Unibank’s owners have contested the dire financial performance figures released recently by the BoG insisting that they have been deliberately doctored to justify the Central Bank’s actions.

The Royal Bank has followed a similar path, resulting in a capital deficiency of GHc567.78million and a negative CAR of 80.53% by May 31, 2018 by which time its non-performing loans constituted 78.79% of its total loan portfolio.

The other three banks involved though have had problems of a different nature. Simply put they each presented borrowed funds as their share capital to the BoG in fulfillment of the minimum share capital requirement of GHc120 million at the time, in order to secure their banking license. Not only does this contravene the law, but it also prevented the banks from effectively having access to their own purported share capital, when their deteriorating liquidity positions required them to do so.

What all five banks had in common though was grossly inadequate capital and severe illiquidity, both of which were putting depositors’ funds at risk. With a new minimum capital requirement of GHc400 million, the new capital needed to recapitalize each bank separately was simply too much. Indeed, right from the start, the BoG had intended to force consolidation in the industry by setting a minimum capital requirement that would force banks to merge in order to meet it and this is precisely what it has done in establishing the aptly named, Consolidated Bank.



Starting out with GHc 450 million in share capital and the proceeds of a GHc5.76 billion bond issuance by government to enable it bridge the combined capital deficit of the five constituent banks, Consolidated Bank has become, right from the start, Ghana’s third largest bank and one with nationwide branch network spread, primarily due to the extensive branch network of the erstwhile Unibank.

However, there are worries.
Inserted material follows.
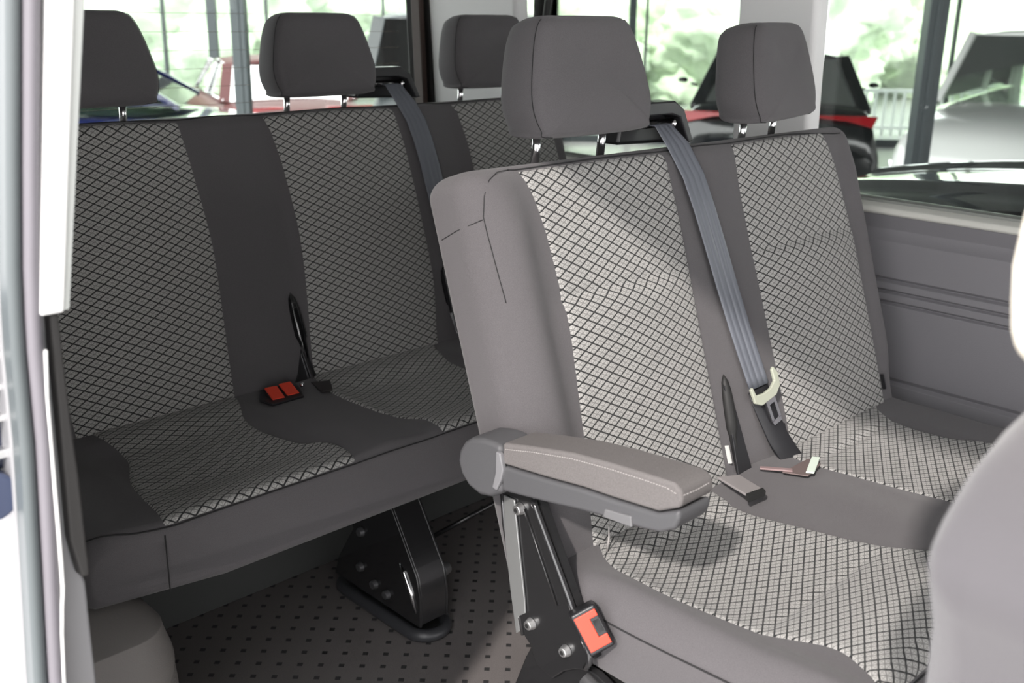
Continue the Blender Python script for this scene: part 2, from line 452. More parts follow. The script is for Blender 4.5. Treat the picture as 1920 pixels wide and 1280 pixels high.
# far wall: profile in (x,z) extruded along y, with real grooves
prof = [(XL+.05, -.0), (XL-.015, 0), (XL-.02, .30), (XL-.005, .452), (XL+.004, .458), (XL-.002, .466),
        (XL-.008, .612), (XL+.0, .616), (XL-.008, .621), (XL-.008, .634), (XL+.0, .638), (XL-.008, .643), (XL-.007, .655), (XL+.002, .660), (XL-.006, .666),
        (XL-.004, .735), (XL+.006, .745), (XL+.010, .756), (XL+.004, .770), (XL-.002, .786), (XL+.05, .788)]
b = MB(); b.prism([(x, -.9, z) for x, z in prof], (0, 3.25, 0)); struct(b.build('wall_left', WALLP, bevel=.0015))
b = MB(); b.prism([(x, -.9, z) for x, z in [(XL-.006, .785), (XL-.012, .790), (XL-.008, .799), (XL+.01, .805), (XL+.035, .806), (XL+.06, .780)]], (0, 3.25, 0))
struct(b.build('trim_2', SILL, bevel=.003))
b = MB(); b.prism([(x, -.9, z) for x, z in [(XL+.012, .803), (XL+.014, .810), (XL+.03, .812), (XL+.075, .806), (XL+.075, .79)]], (0, 3.25, 0))
struct(b.build('baseboard_left', mat('grey_sill_rubber', (.22, .23, .215), .5)))
b = MB(); b.prism([(XL+.06, -.9, -.5), (XL+.09, -.9, -.5), (XL+.12, -.9, .3), (XL+.09, -.9, .80), (XL+.06, -.9, .80)], (0, 3.25, 0)); struct(b.build('wall_outer', mat('dark_blue_paint', (.015, .02, .06), .2, coat=1)))

def pillar_mesh(name, y0, y1, x, lean, m, th=.05, z0=.82, z1=1.42, bev=.012):
    b = MB(); b.prism([(x, y0, z0), (x+.012, y0-.002, z0), (x+th, y0, z0), (x+th, y1, z0), (x, y1, z0)], (lean, 0, z1-z0)); return struct(b.build(name, m, bevel=bev, segs=3))
b = MB(); b.prism([(.30, .90, 1.38), (.36, .90, 1.38), (.42, .90, 1.45), (.42, .90, 1.50), (.30, .90, 1.50)], (0, 1.55, 0)); struct(b.build('sun_block_rail', TRIM, bevel=.005))  # unseen rail added to close the roof gap against stray sun
pillar_mesh('trim_3', 1.095, 1.275, XL-.015, -.03, TRIM)
pillar_mesh('trim_4', 1.915, 2.25, XL-.02, -.04, TRIM)
# grip-like recess on the C pillar and a dark belt hanging at the D pillar
b = MB(); b.prism([(XL-.02, 2.252, .80), (XL+.05, 2.262, .80), (XL+.05, 2.33, .80), (XL-.04, 2.33, .80)], (-.03, 0, .62)); struct(b.build('trim_5', RUB, bevel=.006))
b = MB(); b.prism([(XL-.045, 2.262, .80), (XL-.028, 2.262, .80), (XL-.028, 2.30, .80), (XL-.045, 2.30, .80)], (-.03, 0, .62)); struct(b.build('trim_6', RUBR, bevel=.004))
# tailgate lower trim + windows
b = MB(); b.box((1.08, 2.36, .42), (1.7, .05, .84)); struct(b.build('wall_back', mat('tailgate_trim', (.12, .12, .125), .6), bevel=.01))
def window(name, verts, fr_m=None, m=GLASS):
    me = mk(name, verts, [tuple(range(len(verts)))], m, smooth=False); struct(me); return me
wb = MB(); wb.box((1.08, 2.35, 1.10), (1.62, .005, .56)); w3 = struct(wb.build('window_3', GLASS))
hl = MB()
for k in range(11): hl.box((1.08, 2.3455, .88+k*.042), (1.5, .0006, .0008))
hl.build('heater_wire', mat('heater_wire', (.25, .2, .15), .5), w3)
wb = MB(); wb.box((XL+.03, 1.595, 1.10), (.005, .65, .59)); w1 = struct(wb.build('window_1', GLASS))
wb = MB(); wb.box((XL+.03, .12, 1.10), (.005, 1.97, .59)); w2 = struct(wb.build('window_2', GLASS))
wb = MB(); wb.tube([(XL+.0, 1.90, .842), (XL-.006, 1.80, 1.39)], .009); wb.build('window_seal', RUB, w1, smooth=True)
# roof, header rails, body side behind the sliding door
b = MB(); b.box((1.15, 1.0, 1.47), (1.54, 2.9, .03)); struct(b.build('ceiling', mat('headliner', (.42, .42, .41), .9)))
b = MB(); b.box((XL+.01, .73, 1.385), (.10, 3.3, .05)); struct(b.build('trim_7', TRIM, bevel=.01))
b = MB(); b.box((1.08, 2.34, 1.385), (1.7, .08, .06)); struct(b.build('trim_8', TRIM, bevel=.01))
b = MB(); b.prism([(.245, .93, -.35), (.275, .93, -.35), (.305, .93, .8), (.345, .93, 1.42), (.315, .93, 1.42), (.275, .93, .8)], (0, 1.45, 0)); struct(b.build('wall_right', mat('inner_side', (.16, .16, .16), .7)))
b = MB(); b.box((.30, 2.36, .5), (.10, .06, 1.9)); struct(b.build('wall_corner', TRIM))

# ------------------------------------------------------------------ door pillar on the left: body frame, seals, white trim strip
def strip(name, rows, m, parent=None, dy=.03, bevel=.006, y=.85):
    """rows: (z, x_left, x_right[, y shift]) from top to bottom: an upright strip that follows the curve of the body side"""
    vs = []; fs = []
    for r in rows:
        z, a, c = r[:3]; s_ = r[3] if len(r) > 3 else 0
        vs += [V((a, y+s_, z)), V((c, y+s_, z)), V((c, y+s_+dy, z)), V((a, y+s_+dy, z))]
    n = len(rows)
    for i in range(n-1):
        for k in range(4): fs.append((i*4+k, i*4+(k+1) % 4, i*4+4+(k+1) % 4, i*4+4+k))
    fs += [(0, 1, 2, 3), (n*4-1, n*4-2, n*4-3, n*4-4)]
    return mk(name, vs, fs, m, parent, bevel=bevel, segs=4)
zz = [1.42, 1.152, 1.03, .95, .91, .88, .84, .80, .76, .72, .69, .675, .665, .655, .648, .62, .58, .55, .40, .1]
def col(f): return [f(z) for z in zz]
XA = [(.1, .20), (.40, .232), (.577, .2413), (.63, .245), (.676, .2484), (.75, .2537), (.798, .2571), (.89, .2604), (.951, .2657), (1.034, .2756), (1.151, .2903), (1.42, .315)]       # outer edge of the frame
XB = [(.1, .285), (.40, .298), (.547, .3023), (.604, .3028), (.651, .3036), (.668, .2955), (.698, .2935), (.761, .2966), (.827, .2991), (.882, .2967), (.91, .302), (1.152, .347), (1.42, .40)]   # inner edge
RDG = [(.1, .236), (.40, .254), (.566, .2633), (.636, .269), (.661, .2734), (.702, .2755), (.767, .2778), (.839, .2807), (.886, .285), (.905, .289)]
fr = struct(strip('door_1', [(z, lerp(XA, z)-.001, lerp(XB, z)) for z in zz], SILV, dy=.06, y=.862, bevel=.004))
strip('outer_flange', [(z, lerp(XA, z)+.001, lerp(XA, z)+.013) for z in zz], mat('flange_grey', (.10, .115, .12), .4), fr, dy=.03, y=.842)
strip('rubber_seal', [(z, lerp(XA, z)+.013, lerp(XA, z)+.026) for z in zz], mat('seal_grey', (.18, .17, .19), .5), fr, dy=.03, y=.838, bevel=.008)
strip('white_trim_strip', [(z, lerp([(.905, .284), (1.152, .319), (1.42, .36)], z), lerp([(.905, .3035), (1.152, .340), (1.42, .385)], z)) for z in (1.42, 1.152, 1.03, .95, .909)], WHT, fr, dy=.02, y=.836, bevel=.003)
strip('white_trim_return', [(z, lerp([(.905, .3030), (1.152, .3395), (1.42, .385)], z), lerp([(.905, .310), (1.152, .350), (1.42, .396)], z), .004) for z in (1.42, 1.152, 1.03, .95, .909)], mat('offwhite_trim', (.62, .64, .62), .5), fr, dy=.03, y=.838, bevel=.002)
strip('pinch_weld', [(z, lerp(RDG, z), lerp(RDG, z)+.0035) for z in zz if z < .91], WHT, fr, dy=.02, y=.838, bevel=.002)
strip('inner_gap_seal', [(z, lerp([(.66, .296), (.70, .290), (.76, .292), (.905, .296)], z), lerp([(.651, .3036), (.754, .3045), (.797, .3034), (.905, .304)], z), .008) for z in (.905, .86, .81, .76, .73, .70, .675, .66)], mat('dark_seal', (.04, .038, .037), .6), fr, dy=.04, y=.842, bevel=.003)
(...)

The primary one is the logistical problem of integrating the processes and procedures of five different banks, without any time available to perfect the integration before offering services to the banking public under one umbrella. Indeed, initially, while the bank has one managing director and chief executive, a distinguished banking professional in the person of David Ashong, there are different top managers responsible for overseeing the individual inherited asset and liability portfolios of each of the five banks.
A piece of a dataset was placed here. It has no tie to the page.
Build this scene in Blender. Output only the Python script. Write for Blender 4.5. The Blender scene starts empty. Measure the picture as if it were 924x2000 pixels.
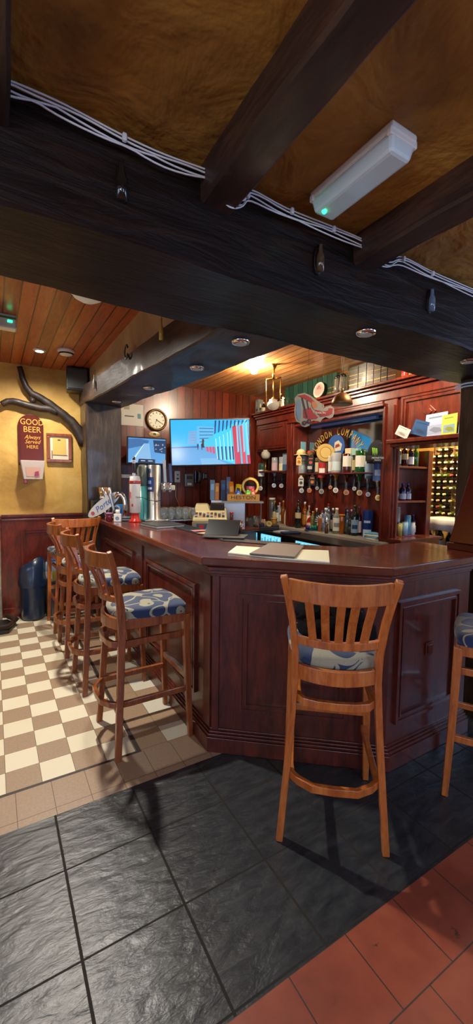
import bpy, math, random
from mathutils import Vector, Matrix
from math import sin, cos, pi, radians as R, sqrt, atan2
rnd = random.Random(7)
S = bpy.context.scene
COL = S.collection

# ---------------------------------------------------------------- materials
class N:
    """small node-graph writer"""
    def __init__(s, name):
        s.m = bpy.data.materials.new(name); s.m.use_nodes = True
        s.t = s.m.node_tree; s.b = s.t.nodes['Principled BSDF']
        s.m.diffuse_color = (.5, .5, .5, 1)
    def n(s, typ, **k):
        x = s.t.nodes.new(typ)
        for a, v in k.items(): setattr(x, a, v)
        return x
    def put(s, sock, v):
        if isinstance(v, bpy.types.NodeSocket): s.t.links.new(v, sock)
        elif isinstance(v, (tuple, list)) and len(v) == 3 and sock.type == 'RGBA': sock.default_value = (*v, 1)
        else: sock.default_value = v
    def m_(s, op, a, b=0.0, c=0.0):
        x = s.n('ShaderNodeMath', operation=op)
        s.put(x.inputs[0], a); s.put(x.inputs[1], b); s.put(x.inputs[2], c)
        return x.outputs[0]
    def mix(s, f, a, b, mode='MIX'):
        x = s.n('ShaderNodeMix', data_type='RGBA', blend_type=mode)
        s.put(x.inputs[0], f); s.put(x.inputs[6], a); s.put(x.inputs[7], b)
        return x.outputs[2]
    def coord(s, kind='Object', scale=(1, 1, 1), rot=(0, 0, 0)):
        c = s.n('ShaderNodeTexCoord'); mp = s.n('ShaderNodeMapping')
        s.t.links.new(c.outputs[kind], mp.inputs[0]); mp.inputs[3].default_value = scale; mp.inputs[2].default_value = rot
        return mp.outputs[0]
    def noise(s, co, scale=5, detail=4, rough=.5, dist=0, out=0):
        x = s.n('ShaderNodeTexNoise'); s.put(x.inputs['Vector'], co)
        x.inputs['Scale'].default_value = scale; x.inputs['Detail'].default_value = detail
        x.inputs['Roughness'].default_value = rough; x.inputs['Distortion'].default_value = dist
        return x.outputs[out]
    def ramp(s, f, stops):
        x = s.n('ShaderNodeValToRGB'); s.put(x.inputs[0], f); e = x.color_ramp.elements
        while len(e) < len(stops): e.new(.5)
        for i, (p, c) in enumerate(stops): e[i].position = p; e[i].color = (*c, 1)
        return x.outputs[0]
    def bump(s, h, strength=.3, dist=.02, nrm=None):
        x = s.n('ShaderNodeBump'); x.inputs['Strength'].default_value = strength; x.inputs['Distance'].default_value = dist
        s.put(x.inputs['Height'], h)
        if nrm is not None: s.put(x.inputs['Normal'], nrm)
        return x.outputs[0]
    def set(s, **k):
        for a, v in k.items(): s.put(s.b.inputs[a.replace('_', ' ')], v)
        return s.m

def srgb(r, g, b):
    f = lambda u: (u/255/12.92) if u/255 <= .04045 else ((u/255+.055)/1.055)**2.4
    return (f(r), f(g), f(b))

def plain(name, c, rough=.5, **k):
    return N(name).set(Base_Color=c, Roughness=rough, **k)

def vc(name, rough=.5, **k):
    """paint whose colour is stored per face of the mesh"""
    g = N(name); a = g.n('ShaderNodeAttribute', attribute_name='Col')
    return g.set(Base_Color=a.outputs[0], Roughness=rough, **k)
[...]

Another is the spectre of substantial job losses. Although the BoG governor, Dr Ernest Addison claims that there will be no job losses, analysts agree that this is a very unlikely prospect since there is currently multiple duplications of job responsibilities among management staff and close geographical proximity of branches of several of the five constituent banks in some locations which will warrant branch closures.

Add to these challenges the issue of sheer asset quality. Although the clearly bad loans of the five banks have been handed over to the receiver rather than to the newly established bank, it is definitely starting out with a less than ideal loan portfolio in terms of asset quality. This will curtail income streams at an initial stage when the bank will have to meet bloated staff and other running costs as well as prepare to begin amortizing the bonds issued by government on its behalf.
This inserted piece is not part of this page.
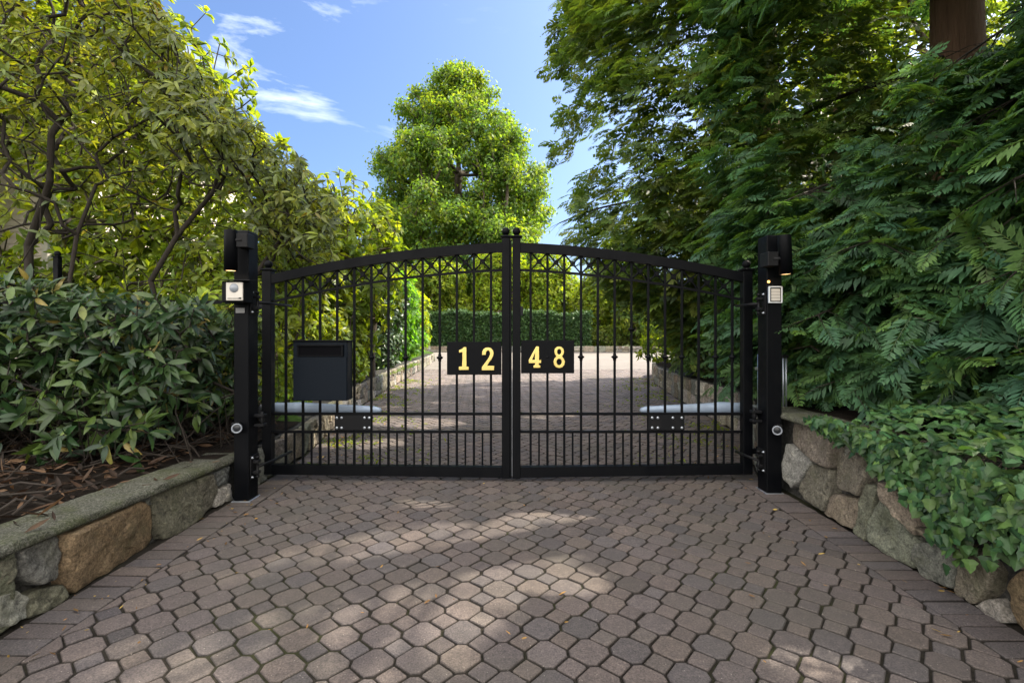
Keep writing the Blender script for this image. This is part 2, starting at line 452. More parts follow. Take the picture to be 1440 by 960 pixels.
def court_mat():
    m, nt = new_mat('worn_paving'); v = world_pos(nt)
    n = noise(nt, 6, 7, .7, v); n2 = noise(nt, .6, 4, .6, v)
    vo = N(nt, 'ShaderNodeTexVoronoi', feature='DISTANCE_TO_EDGE'); vo.inputs['Scale'].default_value = 6.2; vo.inputs['Randomness'].default_value = .3; nt.links.new(v, vo.inputs['Vector'])
    c = ramp(nt, n, [(.3, (.145,.130,.118)), (.7, (.225,.205,.187))])
    c = mixc(nt, ramp(nt, vo.outputs[0], [(.0, (.5,.5,.5)), (.06, (0,0,0))]), c, (.10,.095,.07))
    c = mixc(nt, ramp(nt, n2, [(.45, (0,0,0)), (.75, (.5,.5,.5))]), c, (.23,.21,.195))
    out(nt, principled(nt, c, .9, spec=.2, normal=bump(nt, n, .4, .01)).outputs[0]); return m
m_court = court_mat()
def stone_mat(name='field_stone'):
    m, nt = new_mat(name); v = world_pos(nt)
    n1 = noise(nt, 20, 10, .78, v, dist=.6); n2 = noise(nt, 85, 5, .8, v); n3 = noise(nt, 5, 6, .7, v)
    c = vcol(nt)
    c = mixc(nt, 1, c, ramp(nt, n1, [(.33, (.22,.22,.24)), (.46, (.8,.8,.8)), (.56, (1.1,1.1,1.1)), (.70, (1.9,1.85,1.75))]), 'MULTIPLY')
    c = mixc(nt, 1, c, ramp(nt, n2, [(.35, (.5,.5,.5)), (.65, (1.5,1.5,1.5))]), 'MULTIPLY')
    c = mixc(nt, ramp(nt, n3, [(.52, (0,0,0)), (.66, (.55,.55,.55))]), c, (.075,.08,.04))
    b = bump(nt, n1, 1, .045); b = bump(nt, n2, .7, .008, b)
    out(nt, principled(nt, c, .9, spec=.25, normal=b).outputs[0]); return m
m_stone = stone_mat()
def coping_mat():
    m, nt = new_mat('mossy_coping'); v = world_pos(nt)
    n1 = noise(nt, 90, 6, .85, v); n3 = noise(nt, 5, 8, .75, v); n4 = noise(nt, 24, 8, .8, v)
    c = ramp(nt, n1, [(.36, (.016,.017,.013)), (.5, (.07,.072,.055)), (.68, (.24,.235,.20))])
    g = N(nt, 'ShaderNodeNewGeometry'); sx = N(nt, 'ShaderNodeSeparateXYZ'); nt.links.new(g.outputs['Normal'], sx.inputs[0])
    f = ramp(nt, n3, [(.47, (0,0,0)), (.66, (.62,.62,.62))])
    moss = ramp(nt, n4, [(.3, (.025,.035,.008)), (.7, (.085,.10,.028))])
    c = mixc(nt, f, c, moss)
    b = bump(nt, n4, .7, .02); b = bump(nt, n1, .6, .006, b)
    out(nt, principled(nt, c, .95, spec=.15, normal=b).outputs[0]); return m
m_coping = coping_mat()
def mortar_mat():
    m, nt = new_mat('dark_mortar'); v = world_pos(nt); n = noise(nt, 40, 8, .7, v)
    c = ramp(nt, n, [(.3, (.02,.02,.019)), (.7, (.09,.088,.08))])
    out(nt, principled(nt, c, .95, spec=.15, normal=bump(nt, n, 1, .03)).outputs[0]); return m
m_mortar = mortar_mat()
def soil_mat(name, c1, c2, c3):
    m, nt = new_mat(name); v = world_pos(nt); n = noise(nt, 22, 8, .75, v); n2 = noise(nt, 2, 5, .6, v)
    c = ramp(nt, n, [(.3, c1), (.55, c2), (.75, c3)])
    c = mixc(nt, ramp(nt, n2, [(.4, (0,0,0)), (.7, (.5,.5,.5))]), c, c1)
    out(nt, principled(nt, c, .95, spec=.1, normal=bump(nt, n, 1, .04)).outputs[0]); return m
m_soil = soil_mat('mulch', (.008,.006,.005), (.02,.015,.011), (.05,.034,.024))
m_lawn = soil_mat('turf', (.03,.06,.012), (.06,.115,.02), (.12,.19,.04))
m_ground = soil_mat('rough_ground', (.04,.05,.02), (.06,.075,.028), (.1,.1,.05))
# ================================================================ ground levels
def interp(tab):
    xs = [a for a, b in tab]; ys = [b for a, b in tab]
    return lambda v: float(np.interp(v, xs, ys))
XL = interp([(-3,-2.03),(4.1,-2.0),(4.8,-2.02),(6,-2.22),(8,-2.48),(10.5,-2.65),(17.6,-3.05),(22,-3.4),(31,-6)])
XR = interp([(-3,2.03),(4.1,2.05),(4.8,2.3),(5.8,2.7),(8.5,2.95),(11.5,3.35),(14,4.0),(16,6),(20,9),(31,10)])
def grid(name, x0, x1, nx, y0, y1, ny, zf, mat, xf=None):
    u = np.linspace(0, 1, nx); v = np.linspace(0, 1, ny); V = []
    for b in v:
        y = y0+(y1-y0)*b
        for a in u:
            lo, hi = (x0, x1) if xf is None else xf(y)
            x = lo+(hi-lo)*a; V.append((x, y, zf(x, y)))
    V = np.array(V); i = np.arange(nx-1); Fc = []
    for j in range(ny-1): Fc.append(np.stack([j*nx+i, j*nx+i+1, (j+1)*nx+i+1, (j+1)*nx+i], 1))
    return np_mesh(name, V, np.concatenate(Fc), mat, smooth=True)
def lump(x, y, a=.03, s=1.7):
    return a*(math.sin(x*s+1.3)*math.cos(y*s*.9+.4)+.5*math.sin(x*s*2.7+y*s*2.1))
tag(grid('ground', -400, 400, 9, -60, 740, 9, lambda x, y: -.06, m_ground), kind='structure')
tag(grid('driveway_bed', 0, 0, 2, -3, 16.2, 60, lambda x, y: -.0085, m_joint, lambda y: (XL(y)-.06, XR(y)+.06)), kind='structure')
tag(grid('forecourt', 0, 0, 3, 16.2, 31, 30, lambda x, y: -.004, m_court, lambda y: (XL(y)-.05, XR(y)+.05)), kind='structure')
def zleft(x, y):
    d = (XL(y)-.27)-x
    return .30+.05*min(1, max(0, d)/1.0)+.15*min(1, max(0, (d-2)/8))+lump(x, y, .012)*min(1, d*2)
tag(grid('planting_bed', 0, 0, 30, -3, 5.0, 60, zleft, m_soil, lambda y: (-7.5, XL(y)-.1)), kind='structure')
tag(grid('lawn', 0, 0, 40, 5.0, 34, 60, zleft, m_lawn, lambda y: (-40, XL(y)-.1)), kind='structure')
tag(grid('lawn', -40, -7.5, 20, -3, 5.0, 10, lambda x, y: zleft(x, y), m_lawn), kind='structure')
def zright(x, y):
    d = x-(XR(y)+.2)
    base = .56 if y < 6 else max(.40, .56-(y-6)*.05)
    return base+.5*min(1, max(0, d)/4)+lump(x, y, .02)*min(1, max(0, d)*2)
tag(grid('bank', 0, 0, 30, -3, 15.0, 60, zright, m_soil, lambda y: (XR(y)+.1, 30)), kind='structure')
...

Most importantly though the BOG’s strategy has ensured the immediate preservation of depositors’ funds placed with five banks that were in regular need of emergency liquidity support just to cover deposit withdrawals as they were being made.

The revocation of five banking licenses and the establishment of a new state-owned bank that immediately ranks among the biggest in the country has dramatically changed the structure of Ghana’s commercial banking industry.

No matter one’s take on the BOG’s interventions and actions these are very bold steps that should serve the country well. The full merits or otherwise would become self-evident in the course of time. Immediate attention however is on what would happen at the expiration of the deadline for recapitalization. For sure things would never be the same again.